The arm-candy game has complicated rules. Jason Binn, the publisher of Hamptons and Ocean Drive magazines, said that savvy men can detect when another man is escorting arm candy, rather than a woman whom he genuinely likes but who happens to be drop-dead gorgeous.

"The real sharks are the guys who say, 'So, how long have you two known each other?' " Mr. Binn said. "Because if she says, 'Oh, I met Bill last Friday night,' then the guy knows she's arm candy. They're all wondering: 'Is this a piece of candy? Or is this someone intimately involved?' When they find out she's just decoration, that's when the arm candy loses its appeal."

Mr. Binn, who is 30 and a bachelor, said most men don't want people "to talk to their arm candies."
 

Nikki Novak and Jason Binn


"When you're going to a big premiere and Madonna's going to be there, or a Barneys party or a Peggy Siegal screening or the Bulgari openings, you want to walk in and feel like you're somebody," he said. "The safety is that no one talks at these things. You're not having conversations. You get as far as, 'Hi, how are you.' You're not bringing arm candy to a small dinner party. These guys want to bring a girl that people will look at and say, 'Wow!' And because the conversation never gets deep enough, no one knows if they're friends or arm pieces or lovers."

Last year, Mr. Binn invited out a model, Nikki Novak, as arm candy, but she turned the tables. "I had always heard he liked to take out arm candy," Ms. Novak, 27, said. "But then the first time he took me out, it was to meet the President. And the second time, it was to meet George Clooney. So in reality I was actually using him, and it's interesting how women -- or men, if they're the arm candy -- can turn it around. In secret, I was the one who was winning out, rather than him just having a pretty girl on his arm."
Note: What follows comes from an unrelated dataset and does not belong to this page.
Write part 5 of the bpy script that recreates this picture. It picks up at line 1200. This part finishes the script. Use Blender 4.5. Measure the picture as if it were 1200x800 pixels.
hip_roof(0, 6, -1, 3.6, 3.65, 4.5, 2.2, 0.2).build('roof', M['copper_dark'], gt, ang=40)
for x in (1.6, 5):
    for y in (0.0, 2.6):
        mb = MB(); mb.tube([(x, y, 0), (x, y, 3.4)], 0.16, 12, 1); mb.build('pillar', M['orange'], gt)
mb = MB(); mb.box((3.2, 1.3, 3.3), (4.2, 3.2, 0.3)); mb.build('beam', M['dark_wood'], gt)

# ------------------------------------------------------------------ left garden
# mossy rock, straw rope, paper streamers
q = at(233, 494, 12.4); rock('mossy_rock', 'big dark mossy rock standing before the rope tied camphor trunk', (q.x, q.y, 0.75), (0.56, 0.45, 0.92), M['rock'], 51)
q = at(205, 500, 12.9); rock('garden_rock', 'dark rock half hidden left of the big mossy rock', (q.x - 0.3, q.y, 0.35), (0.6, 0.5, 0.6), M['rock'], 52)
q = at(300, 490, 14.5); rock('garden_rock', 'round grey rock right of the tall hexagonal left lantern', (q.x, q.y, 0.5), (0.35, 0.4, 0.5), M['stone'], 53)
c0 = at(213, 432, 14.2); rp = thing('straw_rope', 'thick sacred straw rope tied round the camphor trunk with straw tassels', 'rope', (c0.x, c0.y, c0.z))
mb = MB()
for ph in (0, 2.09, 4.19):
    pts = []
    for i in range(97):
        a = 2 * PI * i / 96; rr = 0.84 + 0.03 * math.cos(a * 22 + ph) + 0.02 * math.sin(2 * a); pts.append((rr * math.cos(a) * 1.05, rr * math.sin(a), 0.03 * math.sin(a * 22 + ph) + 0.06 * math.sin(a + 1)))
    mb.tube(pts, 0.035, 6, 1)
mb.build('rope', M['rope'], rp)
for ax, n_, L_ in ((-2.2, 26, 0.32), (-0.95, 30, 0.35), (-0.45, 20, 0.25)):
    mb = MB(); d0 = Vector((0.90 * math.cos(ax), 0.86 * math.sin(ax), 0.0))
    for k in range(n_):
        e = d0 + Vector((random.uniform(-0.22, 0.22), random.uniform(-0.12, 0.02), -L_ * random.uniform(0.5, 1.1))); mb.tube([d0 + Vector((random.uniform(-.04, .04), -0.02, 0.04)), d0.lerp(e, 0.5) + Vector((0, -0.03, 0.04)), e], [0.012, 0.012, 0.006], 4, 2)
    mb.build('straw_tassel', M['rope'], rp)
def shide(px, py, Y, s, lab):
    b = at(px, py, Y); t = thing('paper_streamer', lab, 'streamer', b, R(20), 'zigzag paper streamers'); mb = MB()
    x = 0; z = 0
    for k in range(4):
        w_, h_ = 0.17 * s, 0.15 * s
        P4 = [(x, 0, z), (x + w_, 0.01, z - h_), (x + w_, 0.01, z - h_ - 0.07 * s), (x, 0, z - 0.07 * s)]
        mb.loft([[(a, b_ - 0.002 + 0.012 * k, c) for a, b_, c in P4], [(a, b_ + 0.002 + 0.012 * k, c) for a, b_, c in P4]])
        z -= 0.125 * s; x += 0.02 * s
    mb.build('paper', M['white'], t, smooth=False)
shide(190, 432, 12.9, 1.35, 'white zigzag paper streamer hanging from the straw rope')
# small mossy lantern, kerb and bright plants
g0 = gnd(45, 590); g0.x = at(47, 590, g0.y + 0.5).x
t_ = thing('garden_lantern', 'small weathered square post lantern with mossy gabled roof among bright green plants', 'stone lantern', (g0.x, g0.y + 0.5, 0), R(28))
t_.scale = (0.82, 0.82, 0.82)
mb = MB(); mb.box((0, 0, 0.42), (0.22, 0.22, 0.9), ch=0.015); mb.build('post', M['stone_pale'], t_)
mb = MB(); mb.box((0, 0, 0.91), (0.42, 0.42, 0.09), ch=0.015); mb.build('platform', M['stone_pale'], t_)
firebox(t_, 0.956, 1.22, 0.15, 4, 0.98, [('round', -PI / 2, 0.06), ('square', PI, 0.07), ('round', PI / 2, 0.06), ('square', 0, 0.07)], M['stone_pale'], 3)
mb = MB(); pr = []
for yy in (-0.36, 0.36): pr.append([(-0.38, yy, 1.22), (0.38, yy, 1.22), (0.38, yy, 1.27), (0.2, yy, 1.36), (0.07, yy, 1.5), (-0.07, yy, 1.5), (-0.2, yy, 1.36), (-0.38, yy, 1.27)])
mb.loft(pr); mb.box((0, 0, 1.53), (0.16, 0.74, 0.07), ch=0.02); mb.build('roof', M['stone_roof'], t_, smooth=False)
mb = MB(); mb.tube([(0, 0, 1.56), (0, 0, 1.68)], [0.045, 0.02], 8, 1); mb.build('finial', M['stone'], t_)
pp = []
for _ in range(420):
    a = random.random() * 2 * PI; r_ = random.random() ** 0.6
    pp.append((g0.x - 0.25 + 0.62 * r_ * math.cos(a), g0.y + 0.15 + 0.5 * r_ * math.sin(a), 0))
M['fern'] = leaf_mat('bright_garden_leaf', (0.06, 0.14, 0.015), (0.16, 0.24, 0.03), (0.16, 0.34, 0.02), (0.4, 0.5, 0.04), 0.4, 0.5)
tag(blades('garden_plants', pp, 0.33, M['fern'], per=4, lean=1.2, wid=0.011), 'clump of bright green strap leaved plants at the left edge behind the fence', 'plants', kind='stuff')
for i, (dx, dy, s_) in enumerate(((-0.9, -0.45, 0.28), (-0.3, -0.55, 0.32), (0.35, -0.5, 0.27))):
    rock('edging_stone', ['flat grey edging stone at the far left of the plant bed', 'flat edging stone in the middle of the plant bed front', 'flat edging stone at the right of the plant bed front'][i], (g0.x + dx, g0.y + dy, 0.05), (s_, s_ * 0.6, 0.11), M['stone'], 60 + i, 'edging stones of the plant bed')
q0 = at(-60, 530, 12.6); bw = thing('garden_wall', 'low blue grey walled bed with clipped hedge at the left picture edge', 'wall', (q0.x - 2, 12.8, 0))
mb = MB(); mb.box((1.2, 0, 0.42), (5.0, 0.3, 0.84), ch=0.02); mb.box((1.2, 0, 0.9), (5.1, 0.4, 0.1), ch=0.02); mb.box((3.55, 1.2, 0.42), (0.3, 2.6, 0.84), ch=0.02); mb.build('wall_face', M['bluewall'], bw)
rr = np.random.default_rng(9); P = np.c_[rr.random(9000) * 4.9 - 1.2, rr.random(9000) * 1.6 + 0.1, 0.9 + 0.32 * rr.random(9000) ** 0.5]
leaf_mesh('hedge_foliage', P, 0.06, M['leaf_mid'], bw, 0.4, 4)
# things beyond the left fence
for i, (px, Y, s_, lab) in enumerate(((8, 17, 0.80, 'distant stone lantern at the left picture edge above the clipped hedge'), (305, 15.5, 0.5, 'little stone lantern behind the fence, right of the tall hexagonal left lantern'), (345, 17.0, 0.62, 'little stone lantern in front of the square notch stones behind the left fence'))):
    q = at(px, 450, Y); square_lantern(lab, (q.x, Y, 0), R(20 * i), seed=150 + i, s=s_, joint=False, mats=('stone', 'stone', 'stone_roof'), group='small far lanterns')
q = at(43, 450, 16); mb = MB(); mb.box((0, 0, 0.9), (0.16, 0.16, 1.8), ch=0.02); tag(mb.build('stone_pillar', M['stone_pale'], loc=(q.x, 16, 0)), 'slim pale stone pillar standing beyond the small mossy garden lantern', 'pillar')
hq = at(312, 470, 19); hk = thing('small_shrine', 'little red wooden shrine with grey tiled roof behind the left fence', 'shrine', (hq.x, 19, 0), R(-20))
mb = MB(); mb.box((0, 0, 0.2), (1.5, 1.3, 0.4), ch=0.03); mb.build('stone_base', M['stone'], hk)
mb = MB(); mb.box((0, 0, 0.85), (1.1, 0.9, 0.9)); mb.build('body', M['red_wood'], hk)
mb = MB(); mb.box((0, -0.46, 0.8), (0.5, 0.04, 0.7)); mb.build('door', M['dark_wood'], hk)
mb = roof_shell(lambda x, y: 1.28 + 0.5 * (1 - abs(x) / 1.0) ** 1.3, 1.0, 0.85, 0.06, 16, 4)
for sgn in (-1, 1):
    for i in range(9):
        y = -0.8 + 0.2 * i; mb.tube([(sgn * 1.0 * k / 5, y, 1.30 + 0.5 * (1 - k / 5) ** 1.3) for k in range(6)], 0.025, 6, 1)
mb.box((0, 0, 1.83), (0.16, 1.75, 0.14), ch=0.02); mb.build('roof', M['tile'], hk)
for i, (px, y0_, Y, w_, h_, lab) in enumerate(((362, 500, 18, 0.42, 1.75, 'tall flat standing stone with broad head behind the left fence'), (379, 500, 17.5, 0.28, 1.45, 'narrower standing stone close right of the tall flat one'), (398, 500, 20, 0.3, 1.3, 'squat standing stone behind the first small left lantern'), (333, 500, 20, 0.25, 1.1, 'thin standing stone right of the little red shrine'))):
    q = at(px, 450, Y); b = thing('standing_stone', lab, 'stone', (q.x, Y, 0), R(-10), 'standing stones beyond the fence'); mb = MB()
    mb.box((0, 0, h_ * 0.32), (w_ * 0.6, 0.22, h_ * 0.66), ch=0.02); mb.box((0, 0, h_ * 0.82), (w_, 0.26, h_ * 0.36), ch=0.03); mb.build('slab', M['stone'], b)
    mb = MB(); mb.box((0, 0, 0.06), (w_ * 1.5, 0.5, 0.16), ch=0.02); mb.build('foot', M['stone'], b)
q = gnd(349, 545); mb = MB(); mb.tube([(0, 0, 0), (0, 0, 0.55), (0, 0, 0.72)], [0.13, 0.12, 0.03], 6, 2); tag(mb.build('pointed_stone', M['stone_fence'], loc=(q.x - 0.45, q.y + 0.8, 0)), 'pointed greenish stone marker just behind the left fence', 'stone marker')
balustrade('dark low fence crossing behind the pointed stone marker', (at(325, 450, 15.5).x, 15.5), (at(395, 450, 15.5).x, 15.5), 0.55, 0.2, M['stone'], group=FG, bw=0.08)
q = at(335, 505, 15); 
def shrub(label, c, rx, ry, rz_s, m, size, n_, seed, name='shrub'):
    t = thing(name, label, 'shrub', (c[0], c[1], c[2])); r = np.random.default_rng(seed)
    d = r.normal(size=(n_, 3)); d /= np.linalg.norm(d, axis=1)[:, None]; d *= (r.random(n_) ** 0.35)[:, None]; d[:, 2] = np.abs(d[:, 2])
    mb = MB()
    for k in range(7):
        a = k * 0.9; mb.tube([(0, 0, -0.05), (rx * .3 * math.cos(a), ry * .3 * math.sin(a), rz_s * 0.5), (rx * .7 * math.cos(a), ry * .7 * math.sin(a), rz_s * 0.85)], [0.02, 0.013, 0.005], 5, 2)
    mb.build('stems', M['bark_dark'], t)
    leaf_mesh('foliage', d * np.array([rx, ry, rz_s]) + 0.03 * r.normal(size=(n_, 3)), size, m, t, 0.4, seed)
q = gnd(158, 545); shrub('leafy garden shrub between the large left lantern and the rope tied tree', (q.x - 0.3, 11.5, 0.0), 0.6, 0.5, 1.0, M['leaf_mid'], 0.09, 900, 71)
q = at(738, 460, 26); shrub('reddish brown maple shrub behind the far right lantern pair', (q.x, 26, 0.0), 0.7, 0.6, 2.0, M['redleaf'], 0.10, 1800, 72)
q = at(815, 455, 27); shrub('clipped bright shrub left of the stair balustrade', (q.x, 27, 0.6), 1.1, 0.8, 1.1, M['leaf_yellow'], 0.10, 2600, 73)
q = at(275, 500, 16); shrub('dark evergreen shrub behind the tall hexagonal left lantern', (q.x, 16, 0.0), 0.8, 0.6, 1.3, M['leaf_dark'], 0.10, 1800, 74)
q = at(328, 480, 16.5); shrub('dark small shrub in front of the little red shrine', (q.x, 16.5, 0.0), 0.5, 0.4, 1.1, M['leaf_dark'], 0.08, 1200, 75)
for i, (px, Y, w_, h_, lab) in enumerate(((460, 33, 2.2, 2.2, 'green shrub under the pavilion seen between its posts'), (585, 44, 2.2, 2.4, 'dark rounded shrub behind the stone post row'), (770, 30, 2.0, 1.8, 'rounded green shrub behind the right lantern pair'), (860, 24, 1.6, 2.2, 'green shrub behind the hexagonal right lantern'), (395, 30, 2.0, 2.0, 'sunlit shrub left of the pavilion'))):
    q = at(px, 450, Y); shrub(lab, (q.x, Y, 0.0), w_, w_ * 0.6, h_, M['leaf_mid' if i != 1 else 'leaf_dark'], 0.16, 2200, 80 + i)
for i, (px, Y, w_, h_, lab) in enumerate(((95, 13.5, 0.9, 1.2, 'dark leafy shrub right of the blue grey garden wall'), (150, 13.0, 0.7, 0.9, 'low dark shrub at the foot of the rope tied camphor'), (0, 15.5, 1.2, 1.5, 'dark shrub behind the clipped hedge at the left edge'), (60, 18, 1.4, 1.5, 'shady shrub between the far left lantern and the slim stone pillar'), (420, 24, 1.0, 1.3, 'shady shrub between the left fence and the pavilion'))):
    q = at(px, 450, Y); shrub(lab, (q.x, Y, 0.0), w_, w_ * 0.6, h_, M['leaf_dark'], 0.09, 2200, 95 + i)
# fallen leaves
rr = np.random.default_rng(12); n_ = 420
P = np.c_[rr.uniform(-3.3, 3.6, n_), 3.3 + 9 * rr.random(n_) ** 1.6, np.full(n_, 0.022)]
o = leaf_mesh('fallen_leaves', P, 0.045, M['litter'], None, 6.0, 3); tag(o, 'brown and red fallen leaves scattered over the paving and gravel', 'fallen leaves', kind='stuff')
In a scenario that might make a post-modern Hollywood romantic comedy, Mr. Binn and Ms. Novak exploited one another so frequently that they fell in love. While out on a "no strings attached" date, Mr. Binn learned that his mother had fallen ill. When she died shortly after that, Ms. Novak was with him. His sorrow brought them closer, and now they say they are a real couple.